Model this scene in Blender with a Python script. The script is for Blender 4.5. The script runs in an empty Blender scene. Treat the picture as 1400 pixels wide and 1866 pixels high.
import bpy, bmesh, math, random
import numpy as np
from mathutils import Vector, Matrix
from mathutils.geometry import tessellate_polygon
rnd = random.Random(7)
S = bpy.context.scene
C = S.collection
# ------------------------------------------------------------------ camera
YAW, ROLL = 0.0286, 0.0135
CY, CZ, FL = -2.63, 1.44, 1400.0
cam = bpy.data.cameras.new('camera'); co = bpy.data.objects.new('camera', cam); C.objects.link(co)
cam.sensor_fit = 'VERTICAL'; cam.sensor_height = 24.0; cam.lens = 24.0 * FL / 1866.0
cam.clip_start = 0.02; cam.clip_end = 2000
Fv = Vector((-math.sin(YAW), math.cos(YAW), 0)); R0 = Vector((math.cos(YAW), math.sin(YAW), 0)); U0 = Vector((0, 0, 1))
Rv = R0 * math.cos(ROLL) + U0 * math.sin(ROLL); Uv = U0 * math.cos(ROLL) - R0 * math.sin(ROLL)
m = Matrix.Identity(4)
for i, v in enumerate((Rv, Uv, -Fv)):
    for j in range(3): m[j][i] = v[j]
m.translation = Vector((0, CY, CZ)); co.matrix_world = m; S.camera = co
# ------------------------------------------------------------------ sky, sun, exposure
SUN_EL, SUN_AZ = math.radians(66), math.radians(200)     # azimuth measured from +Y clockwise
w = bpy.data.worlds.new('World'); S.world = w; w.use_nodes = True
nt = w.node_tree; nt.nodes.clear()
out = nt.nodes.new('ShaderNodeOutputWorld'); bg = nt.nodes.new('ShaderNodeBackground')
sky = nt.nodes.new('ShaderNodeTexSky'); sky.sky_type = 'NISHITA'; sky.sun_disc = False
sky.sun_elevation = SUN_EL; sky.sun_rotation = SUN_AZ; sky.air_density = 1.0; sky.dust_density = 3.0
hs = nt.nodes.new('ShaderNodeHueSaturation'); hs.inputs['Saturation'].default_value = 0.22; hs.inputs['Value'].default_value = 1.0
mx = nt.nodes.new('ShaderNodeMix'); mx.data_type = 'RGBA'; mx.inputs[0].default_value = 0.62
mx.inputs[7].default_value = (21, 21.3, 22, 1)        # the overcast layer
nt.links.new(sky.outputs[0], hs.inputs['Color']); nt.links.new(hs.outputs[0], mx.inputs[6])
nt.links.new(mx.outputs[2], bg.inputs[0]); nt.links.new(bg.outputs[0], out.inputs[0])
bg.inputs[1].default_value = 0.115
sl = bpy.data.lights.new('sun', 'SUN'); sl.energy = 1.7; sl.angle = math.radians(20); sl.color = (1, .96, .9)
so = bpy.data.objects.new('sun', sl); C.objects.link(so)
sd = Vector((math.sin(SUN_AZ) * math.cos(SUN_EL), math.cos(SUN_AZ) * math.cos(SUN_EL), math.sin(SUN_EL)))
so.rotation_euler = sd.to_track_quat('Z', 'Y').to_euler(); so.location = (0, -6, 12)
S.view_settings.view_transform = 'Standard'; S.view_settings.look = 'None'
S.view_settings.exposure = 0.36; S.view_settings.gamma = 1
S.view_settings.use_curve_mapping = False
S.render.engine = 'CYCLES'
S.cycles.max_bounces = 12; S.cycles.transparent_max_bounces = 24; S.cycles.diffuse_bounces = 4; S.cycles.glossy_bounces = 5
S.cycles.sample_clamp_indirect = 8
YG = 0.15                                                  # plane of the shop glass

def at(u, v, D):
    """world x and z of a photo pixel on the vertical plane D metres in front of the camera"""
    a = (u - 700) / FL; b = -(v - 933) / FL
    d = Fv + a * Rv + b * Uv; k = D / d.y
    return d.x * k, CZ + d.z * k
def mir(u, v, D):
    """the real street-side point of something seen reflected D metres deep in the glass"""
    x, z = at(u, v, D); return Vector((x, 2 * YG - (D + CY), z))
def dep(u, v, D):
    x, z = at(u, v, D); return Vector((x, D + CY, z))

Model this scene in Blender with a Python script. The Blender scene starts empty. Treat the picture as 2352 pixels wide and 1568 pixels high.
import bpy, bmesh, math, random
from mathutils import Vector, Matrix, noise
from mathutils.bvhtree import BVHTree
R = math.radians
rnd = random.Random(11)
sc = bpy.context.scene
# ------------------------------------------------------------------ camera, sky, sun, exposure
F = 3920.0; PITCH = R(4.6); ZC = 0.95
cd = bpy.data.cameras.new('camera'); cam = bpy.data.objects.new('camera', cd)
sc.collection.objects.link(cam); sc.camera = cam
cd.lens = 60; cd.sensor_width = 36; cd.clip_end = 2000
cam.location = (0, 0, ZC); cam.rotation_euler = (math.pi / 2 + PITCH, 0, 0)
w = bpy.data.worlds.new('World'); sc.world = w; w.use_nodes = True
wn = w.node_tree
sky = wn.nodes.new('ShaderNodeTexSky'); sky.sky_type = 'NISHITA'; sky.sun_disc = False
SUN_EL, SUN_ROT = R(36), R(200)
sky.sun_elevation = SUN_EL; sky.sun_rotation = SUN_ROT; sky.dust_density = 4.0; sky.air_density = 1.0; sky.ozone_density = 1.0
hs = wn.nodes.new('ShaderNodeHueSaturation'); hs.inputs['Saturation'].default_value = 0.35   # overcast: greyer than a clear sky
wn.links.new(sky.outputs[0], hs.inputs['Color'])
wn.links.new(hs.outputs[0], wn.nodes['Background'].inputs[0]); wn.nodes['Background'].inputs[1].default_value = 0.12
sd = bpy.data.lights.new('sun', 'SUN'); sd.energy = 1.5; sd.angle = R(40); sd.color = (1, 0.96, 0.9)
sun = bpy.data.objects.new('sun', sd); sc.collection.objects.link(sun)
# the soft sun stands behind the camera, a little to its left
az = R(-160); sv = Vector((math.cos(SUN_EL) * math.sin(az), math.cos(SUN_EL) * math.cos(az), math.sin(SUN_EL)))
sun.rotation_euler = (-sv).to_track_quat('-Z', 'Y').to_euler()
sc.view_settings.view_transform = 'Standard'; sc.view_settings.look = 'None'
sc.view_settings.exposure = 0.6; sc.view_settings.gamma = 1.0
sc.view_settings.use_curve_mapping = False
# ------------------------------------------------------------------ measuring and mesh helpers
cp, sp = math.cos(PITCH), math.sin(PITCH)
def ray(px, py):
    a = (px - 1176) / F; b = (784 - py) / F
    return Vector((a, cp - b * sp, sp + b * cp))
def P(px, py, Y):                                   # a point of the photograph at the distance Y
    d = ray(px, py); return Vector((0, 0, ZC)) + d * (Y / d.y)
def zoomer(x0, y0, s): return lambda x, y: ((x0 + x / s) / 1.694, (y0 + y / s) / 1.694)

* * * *

■ What is required:
Write the whole listing out again. Keep every line exactly as it is.

■ Written solution:
Model this scene in Blender with a Python script. The script is for Blender 4.5. The script runs in an empty Blender scene. Treat the picture as 1400 pixels wide and 1866 pixels high.
import bpy, bmesh, math, random
import numpy as np
from mathutils import Vector, Matrix
from mathutils.geometry import tessellate_polygon
rnd = random.Random(7)
S = bpy.context.scene
C = S.collection
# ------------------------------------------------------------------ camera
YAW, ROLL = 0.0286, 0.0135
CY, CZ, FL = -2.63, 1.44, 1400.0
cam = bpy.data.cameras.new('camera'); co = bpy.data.objects.new('camera', cam); C.objects.link(co)
cam.sensor_fit = 'VERTICAL'; cam.sensor_height = 24.0; cam.lens = 24.0 * FL / 1866.0
cam.clip_start = 0.02; cam.clip_end = 2000
Fv = Vector((-math.sin(YAW), math.cos(YAW), 0)); R0 = Vector((math.cos(YAW), math.sin(YAW), 0)); U0 = Vector((0, 0, 1))
Rv = R0 * math.cos(ROLL) + U0 * math.sin(ROLL); Uv = U0 * math.cos(ROLL) - R0 * math.sin(ROLL)
m = Matrix.Identity(4)
for i, v in enumerate((Rv, Uv, -Fv)):
    for j in range(3): m[j][i] = v[j]
m.translation = Vector((0, CY, CZ)); co.matrix_world = m; S.camera = co
# ------------------------------------------------------------------ sky, sun, exposure
SUN_EL, SUN_AZ = math.radians(66), math.radians(200)     # azimuth measured from +Y clockwise
w = bpy.data.worlds.new('World'); S.world = w; w.use_nodes = True
nt = w.node_tree; nt.nodes.clear()
out = nt.nodes.new('ShaderNodeOutputWorld'); bg = nt.nodes.new('ShaderNodeBackground')
sky = nt.nodes.new('ShaderNodeTexSky'); sky.sky_type = 'NISHITA'; sky.sun_disc = False
sky.sun_elevation = SUN_EL; sky.sun_rotation = SUN_AZ; sky.air_density = 1.0; sky.dust_density = 3.0
hs = nt.nodes.new('ShaderNodeHueSaturation'); hs.inputs['Saturation'].default_value = 0.22; hs.inputs['Value'].default_value = 1.0
mx = nt.nodes.new('ShaderNodeMix'); mx.data_type = 'RGBA'; mx.inputs[0].default_value = 0.62
mx.inputs[7].default_value = (21, 21.3, 22, 1)        # the overcast layer
nt.links.new(sky.outputs[0], hs.inputs['Color']); nt.links.new(hs.outputs[0], mx.inputs[6])
nt.links.new(mx.outputs[2], bg.inputs[0]); nt.links.new(bg.outputs[0], out.inputs[0])
bg.inputs[1].default_value = 0.115
sl = bpy.data.lights.new('sun', 'SUN'); sl.energy = 1.7; sl.angle = math.radians(20); sl.color = (1, .96, .9)
so = bpy.data.objects.new('sun', sl); C.objects.link(so)
sd = Vector((math.sin(SUN_AZ) * math.cos(SUN_EL), math.cos(SUN_AZ) * math.cos(SUN_EL), math.sin(SUN_EL)))
so.rotation_euler = sd.to_track_quat('Z', 'Y').to_euler(); so.location = (0, -6, 12)
S.view_settings.view_transform = 'Standard'; S.view_settings.look = 'None'
S.view_settings.exposure = 0.36; S.view_settings.gamma = 1
S.view_settings.use_curve_mapping = False
S.render.engine = 'CYCLES'
S.cycles.max_bounces = 12; S.cycles.transparent_max_bounces = 24; S.cycles.diffuse_bounces = 4; S.cycles.glossy_bounces = 5
S.cycles.sample_clamp_indirect = 8
YG = 0.15                                                  # plane of the shop glass

def at(u, v, D):
    """world x and z of a photo pixel on the vertical plane D metres in front of the camera"""
    a = (u - 700) / FL; b = -(v - 933) / FL
    d = Fv + a * Rv + b * Uv; k = D / d.y
    return d.x * k, CZ + d.z * k
def mir(u, v, D):
    """the real street-side point of something seen reflected D metres deep in the glass"""
    x, z = at(u, v, D); return Vector((x, 2 * YG - (D + CY), z))
def dep(u, v, D):
    x, z = at(u, v, D); return Vector((x, D + CY, z))

Model this scene in Blender with a Python script. The Blender scene starts empty. Treat the picture as 2352 pixels wide and 1568 pixels high.
import bpy, bmesh, math, random
from mathutils import Vector, Matrix, noise
from mathutils.bvhtree import BVHTree
R = math.radians
rnd = random.Random(11)
sc = bpy.context.scene
# ------------------------------------------------------------------ camera, sky, sun, exposure
F = 3920.0; PITCH = R(4.6); ZC = 0.95
cd = bpy.data.cameras.new('camera'); cam = bpy.data.objects.new('camera', cd)
sc.collection.objects.link(cam); sc.camera = cam
cd.lens = 60; cd.sensor_width = 36; cd.clip_end = 2000
cam.location = (0, 0, ZC); cam.rotation_euler = (math.pi / 2 + PITCH, 0, 0)
w = bpy.data.worlds.new('World'); sc.world = w; w.use_nodes = True
wn = w.node_tree
sky = wn.nodes.new('ShaderNodeTexSky'); sky.sky_type = 'NISHITA'; sky.sun_disc = False
SUN_EL, SUN_ROT = R(36), R(200)
sky.sun_elevation = SUN_EL; sky.sun_rotation = SUN_ROT; sky.dust_density = 4.0; sky.air_density = 1.0; sky.ozone_density = 1.0
hs = wn.nodes.new('ShaderNodeHueSaturation'); hs.inputs['Saturation'].default_value = 0.35   # overcast: greyer than a clear sky
wn.links.new(sky.outputs[0], hs.inputs['Color'])
wn.links.new(hs.outputs[0], wn.nodes['Background'].inputs[0]); wn.nodes['Background'].inputs[1].default_value = 0.12
sd = bpy.data.lights.new('sun', 'SUN'); sd.energy = 1.5; sd.angle = R(40); sd.color = (1, 0.96, 0.9)
sun = bpy.data.objects.new('sun', sd); sc.collection.objects.link(sun)
# the soft sun stands behind the camera, a little to its left
az = R(-160); sv = Vector((math.cos(SUN_EL) * math.sin(az), math.cos(SUN_EL) * math.cos(az), math.sin(SUN_EL)))
sun.rotation_euler = (-sv).to_track_quat('-Z', 'Y').to_euler()
sc.view_settings.view_transform = 'Standard'; sc.view_settings.look = 'None'
sc.view_settings.exposure = 0.6; sc.view_settings.gamma = 1.0
sc.view_settings.use_curve_mapping = False
# ------------------------------------------------------------------ measuring and mesh helpers
cp, sp = math.cos(PITCH), math.sin(PITCH)
def ray(px, py):
    a = (px - 1176) / F; b = (784 - py) / F
    return Vector((a, cp - b * sp, sp + b * cp))
def P(px, py, Y):                                   # a point of the photograph at the distance Y
    d = ray(px, py); return Vector((0, 0, ZC)) + d * (Y / d.y)
def zoomer(x0, y0, s): return lambda x, y: ((x0 + x / s) / 1.694, (y0 + y / s) / 1.694)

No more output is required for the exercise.